• [DIRECTIVE]:
Copy, character for character, the lines running from the one with "Continue the Blender" to the one with "boxm(mb, o+inward*off, D*.05, inward*r+Z*slope*r, Z*-.07, mat)", ends included. Leave out every other line.

'''

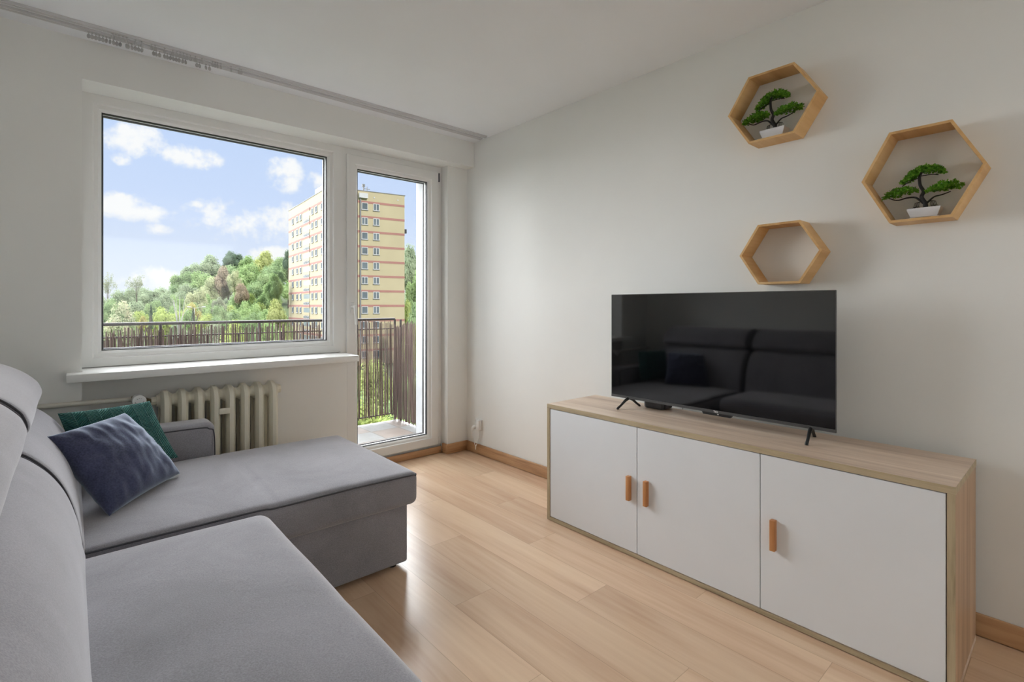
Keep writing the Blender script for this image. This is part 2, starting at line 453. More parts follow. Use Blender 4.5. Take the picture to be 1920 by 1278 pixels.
# skirting boards
def skirt(name, x0, x1, y0, y1, mat, z1=0.082):
    b = new(); box(b, x0, x1, y0, y1, 0.003, z1, 0.004, 2)
    return structure(finish(name, b, mat, smooth=True))
skirt('baseboard_right', XW - 0.014, XW, YR, 3.401, 'skirting_oak')
skirt('baseboard_window', 2.286, XW - 0.0, 3.401, 3.415, 'skirting_oak_x')
skirt('baseboard_pillar', 2.286, 2.30, 3.415, 3.478, 'skirting_oak', 0.0815)
skirt('baseboard_door', 1.49, 2.286, 3.478, 3.492, 'skirting_oak_x', 0.056)
skirt('baseboard_left', XL, XL + 0.014, YR, YB, 'skirting_oak')

# ---------------------------------------------------------------- window and balcony door
def pane(name, x0, x1, z0, z1, y, parent):
    return boxo(name, x0, x1, y, y + 0.004, z0, z1, 'window_glass', parent)
w1 = new()
ring_frame(w1, 0.044, 1.448, 0.872, 2.337, [(0, YF), (0.045, YF), (0.052, YF + 0.012), (0.070, YF + 0.014), (0.085, YF + 0.030), (0.085, YF + 0.075), (0, YF + 0.075)])
w1 = structure(finish('window_1', w1, 'white_pvc', smooth=30))
g = new(); ring_frame(g, 0.128, 1.364, 0.956, 2.253, [(0, YF + 0.029), (0.0055, YF + 0.031), (0.0055, YF + 0.05), (0, YF + 0.05)])
finish('glazing_gasket', g, 'gasket', w1)
g = new(); ring_frame(g, 0.122, 1.370, 0.950, 2.259, [(0, YF + 0.076), (0.016, YF + 0.076), (0.016, YF + 0.089), (0, YF + 0.089)])
finish('outer_bead', g, 'dark_grey_plastic', w1)
pane('glass', 0.128, 1.364, 0.956, 2.253, YF + 0.038, w1)
b = new(); box(b, -0.015, 1.457, 3.212, YB + 0.001, 0.829, 0.869, 0.004)
box(b, 0.046, 1.457, YB, YF + 0.04, 0.834, 0.8688)
s = finish('window_sill', b, 'white_sill', w1, smooth=True)

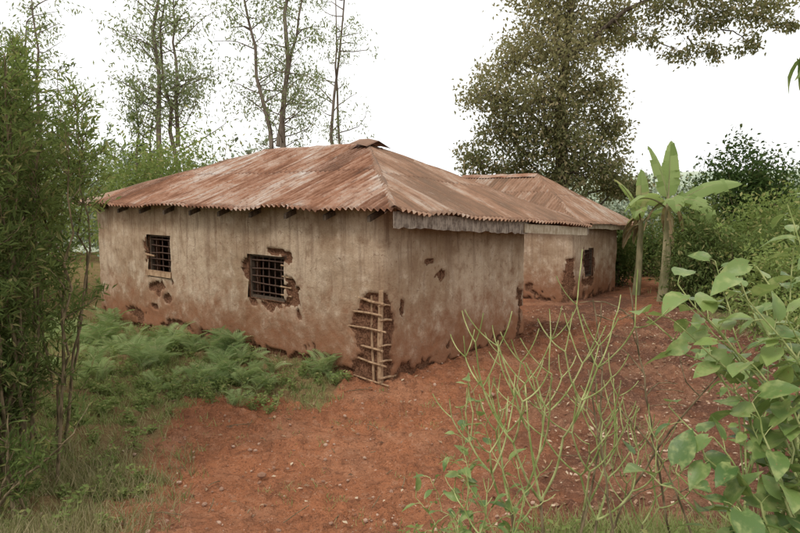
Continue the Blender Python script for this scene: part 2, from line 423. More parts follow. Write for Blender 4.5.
def window(mb, P0, D, out, a, b, c, d, vb=5, hb=4):
    w = .04
    f = lambda s, z, o: P0+D*s+out*o+Z*z
    boxm(mb, f(a-.01, c-.01, -.12), D*w, out*.07, Z*(d-c+.02), 0)
    boxm(mb, f(b-w+.01, c-.01, -.12), D*w, out*.07, Z*(d-c+.02), 0)
    boxm(mb, f(a+w, d-w, -.115), D*(b-a-2*w), out*.06, Z*w, 0)
    boxm(mb, f(a+w, c, -.115), D*(b-a-2*w), out*.06, Z*w, 0)
    for i in range(vb):
        s = a+w+(b-a-2*w)*(i+.7)/(vb+.4); tube(mb, [f(s, c, -.085), f(s+.01, (c+d)/2, -.085), f(s, d, -.085)], .010, 6, 1)
    for i in range(hb):
        z = c+(d-c)*(i+.8)/(hb+.6); tube(mb, [f(a, z, -.068), f((a+b)/2, z+.006, -.066), f(b, z+R.normal()*.01, -.068)], .011, 6, 1)

def rafters(mb, E0, D, length, inward, slope, mat, drop=0., step=.78, off=.06, run=1.2):
    for s in np.arange(.45, length-.3, step):
        room = min(s, length-s)-.15; r = min(run, room)
        if r < .2: continue
        o = E0+D*s+Z*(-.08-drop*s/length)
        boxm(mb, o+inward*off, D*.05, inward*r+Z*slope*r, Z*-.07, mat)

def house1():
    root = empty('mud_house')
    mb = MB()
    w1 = (4.86, 5.62, 1.03, 1.80); w2 = (1.87, 2.70, .95, 1.62)
    wall(mb, C0, Lv, -Rv, 7.5, -.5, 2.37, 2.37, [w1, w2],
         [(2.2, .94, .5, .15, .85), (1.70, 1.12, .18, .24, .95), (2.76, 1.35, .10, .2, .9), (2.0, 1.68, .26, .05, .8), (1.78, 1.62, .14, .12, .9), (1.56, .80, .08, .09, .9),
          (5.3, .90, .38, .12, .95), (5.66, 1.5, .08, .4, .75), (5.05, .72, .2, .12, .95), (5.3, .76, .12, .08, .9),
          (3.4, .22, .9, .12, .7), (4.6, .26, .5, .10, .8), (1.5, .15, .9, .14, .9), (.95, .28, .3, .08, .8), (6.2, .3, .5, .12, .7), (5.5, .5, .16, .05, .9)],
         corner=(-.6, 1.24, .42), seed=21)
    wall(mb, C0, Rv, -Lv, 3.6, -.5, 2.40, 2.12, [],
         [(.45, .15, .3, .15, .9), (1.0, 1.60, .24, .05, .95), (1.25, 1.38, .10, .09, 1.), (.85, .12, .3, .10, 1.), (2.2, .10, .9, .12, .7), (.42, 1.0, .07, .12, .85), (3.5, .6, .10, .4, .8)],
         corner=(-.6, 1.24, .20), seed=33)
    Pb = C0+Rv*3.6; Pl = C0+Lv*7.5
    wall(mb, Pb, Lv, Rv, 7.5, -.5, 2.12, 2.12, [(2.2, 3.05, -.3, 1.8)], [], res=.12, seed=5)
    wall(mb, Pl, Rv, Lv, 3.6, -.5, 2.37, 2.12, [], [], res=.1, seed=6)
    mb.build('walls', [M['wall']], root)
    mb = MB()
    o = C0+(Lv+Rv)*.10; boxm(mb, o-Z*.4, Lv*.6, Rv*.35, Z*2.2, 0)
    mb.build('wall_core', [M['mud']], root)
    mb = MB()
    def pole(pts, r): tube(mb, pts, r, 7, 0, cap=True)
    f = lambda s, t, z: C0+Lv*s+Rv*t+Z*z
    pole([f(.035, .035, -.2), f(.045, .03, .6), f(.03, .04, 1.3)], [.040, .036, .032])
    pole([f(.15, .05, -.2), f(.19, .045, .6), f(.2, .05, 1.22)], [.020, .018, .015])
    for z, a, b in ((1.15, .40, -.06), (1.00, .50, -.03), (.80, .62, -.09), (.55, .36, -.04), (.36, .42, -.10), (.12, .50, -.14)):
        dz = R.normal()*.02
        pole([f(a, .02, z+dz), f(a*.4, .0, z), f(b, -.012, z-.01)], R.uniform(.011, .019))
    for z, b in ((1.12, .2), (.93, .22), (.60, .24), (.40, .22), (.18, .3), (.03, .30)):
        pole([f(-.012, -.06, z), f(.0, .1, z-.005), f(.02, b, z-.03)], R.uniform(.011, .017))
    mb.build('wattle_poles', [M['wood_pole']], root)
    mb = MB()
    window(mb, C0, Lv, -Rv, *w1, vb=3, hb=6); window(mb, C0, Lv, -Rv, *w2, vb=5, hb=5)
    mb.build('window_bars', [M['wood_dark'], M['iron']], root)
    mb = MB()
    boxm(mb, C0+Lv*4.84+Rv*.02+Z*1.06, Lv*.84, -Rv*.045, Z*.10, 0)
    tube(mb, [C0+Lv*5.35-Rv*.02+Z*1.42, C0+Lv*5.62-Rv*.03+Z*1.44], .02, 6, 0, cap=True)
    for s, z in ((1.72, 1.48), (1.70, 1.32), (1.74, 1.17), (1.73, 1.05)):
        tube(mb, [C0+Lv*s+Rv*.03+Z*z, C0+Lv*(s+.22)+Rv*.02+Z*(z+.01)], .013, 6, 0, cap=True)
    mb.build('window_sills', [M['wood_pole']], root)
    E0 = C0-Rv*.25-Lv*.45+Z*2.32
    E1 = E0+Lv*8.4; E3 = E0+Rv*5.35; E3[2] = 1.95; E2 = E1+Rv*5.35; E2[2] = 1.95
    A0 = E0+Rv*2.67+Lv*2.9; A0[2] = 3.36; A1 = E0+Rv*2.67+Lv*5.75; A1[2] = 3.36
    mb = MB()
    roof_face(mb, E0, E1, [A0, A1], 0, 1); roof_face(mb, E0, E3, [A0], 1, 2)
    roof_face(mb, E2, E3, [A1, A0], 0, 3); roof_face(mb, E1, E2, [A1], 0, 4)
    ridge_cap(mb, A0+Lv*-.05, A1, .16, .02, 0, 3)
    for E, A in ((E0, A0), (E3, A0), (E1, A1), (E2, A1)): ridge_cap(mb, E+(A-E)*.02, A, .11, .010, 1, 6, 20)
    s = Rv; pts = []
    for i, x in enumerate((-.30, -.14, 0, .14, .32)):
        for t in (-.26, -.02, .2): pts.append(A0+s*x+Lv*t+Z*(.11-abs(x)*.36-.25*max(0, -t-.05)))
    mb.add(pts, [[i*3+j, i*3+j+1, i*3+j+4, i*3+j+3] for i in range(4) for j in range(2)], 1, .5, [[i*.2, j*.2, 50] for i in range(5) for j in range(3)], True)
    mb.build('roof', [M['roof'], M['roof2']], root)
    mb = MB(); dn = Z*.03
    mid = E0+(E3-E0)*.60
    plank(mb, E0+Lv*.03-dn*.4+Rv*.02, mid+Lv*.03-dn*.4, .19, .02, Lv, 0, 40, .009)
    plank(mb, mid+Lv*.01-dn*1.2-Rv*.15, E3+Lv*.01-dn*1.2-Rv*.03, .14, .022, Lv, 1, 14, .004)
    plank(mb, E3-dn, E2-dn, .14, .02, -Rv, 0, 20)
    rafters(mb, E0, Lv, 8.4, Rv, .37, 2)
    rafters(mb, E0, Rv, 5.3, Lv, .33, 2, drop=.37, step=.7)
    boxm(mb, C0+Rv*3.62+Z*2.0-Lv*.05, Rv*1.15-Z*.04, Lv*.07, Z*.09, 2)
    boxm(mb, C0+Rv*4.72+Z*1.90, Lv*7.0, Rv*.07, Z*.08, 2)
    for q in (2.0, 4.6, 6.9): tube(mb, [C0+Rv*4.74+Lv*q-Z*.3, C0+Rv*4.76+Lv*q+Z*1.94], .05, 8, 2)
    mb.build('fascia_and_rafters', [M['wood_grey'], M['wood_new'], M['wood_dark']], root)
house1()

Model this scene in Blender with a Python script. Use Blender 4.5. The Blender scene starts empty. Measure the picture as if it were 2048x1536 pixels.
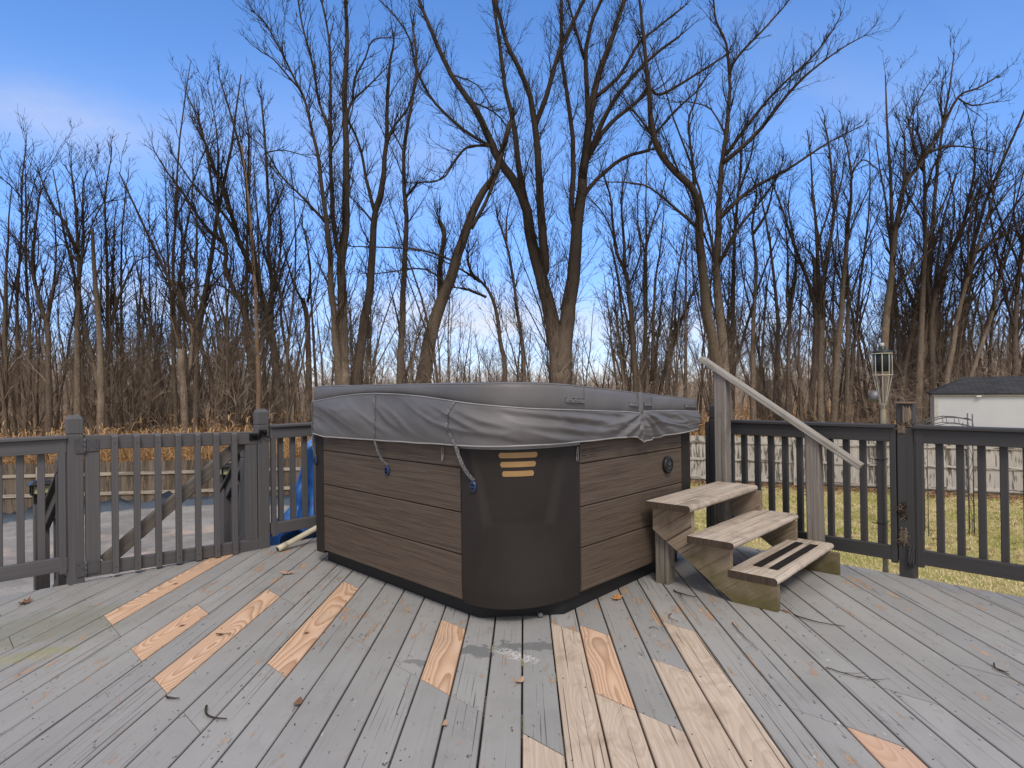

'''

• [EXERCISE RESULT]:
Continue the Blender Python script for this scene: part 2, from line 423. More parts follow. Write for Blender 4.5.
def window(mb, P0, D, out, a, b, c, d, vb=5, hb=4):
    w = .04
    f = lambda s, z, o: P0+D*s+out*o+Z*z
    boxm(mb, f(a-.01, c-.01, -.12), D*w, out*.07, Z*(d-c+.02), 0)
    boxm(mb, f(b-w+.01, c-.01, -.12), D*w, out*.07, Z*(d-c+.02), 0)
    boxm(mb, f(a+w, d-w, -.115), D*(b-a-2*w), out*.06, Z*w, 0)
    boxm(mb, f(a+w, c, -.115), D*(b-a-2*w), out*.06, Z*w, 0)
    for i in range(vb):
        s = a+w+(b-a-2*w)*(i+.7)/(vb+.4); tube(mb, [f(s, c, -.085), f(s+.01, (c+d)/2, -.085), f(s, d, -.085)], .010, 6, 1)
    for i in range(hb):
        z = c+(d-c)*(i+.8)/(hb+.6); tube(mb, [f(a, z, -.068), f((a+b)/2, z+.006, -.066), f(b, z+R.normal()*.01, -.068)], .011, 6, 1)

def rafters(mb, E0, D, length, inward, slope, mat, drop=0., step=.78, off=.06, run=1.2):
    for s in np.arange(.45, length-.3, step):
        room = min(s, length-s)-.15; r = min(run, room)
        if r < .2: continue
        o = E0+D*s+Z*(-.08-drop*s/length)
        boxm(mb, o+inward*off, D*.05, inward*r+Z*slope*r, Z*-.07, mat)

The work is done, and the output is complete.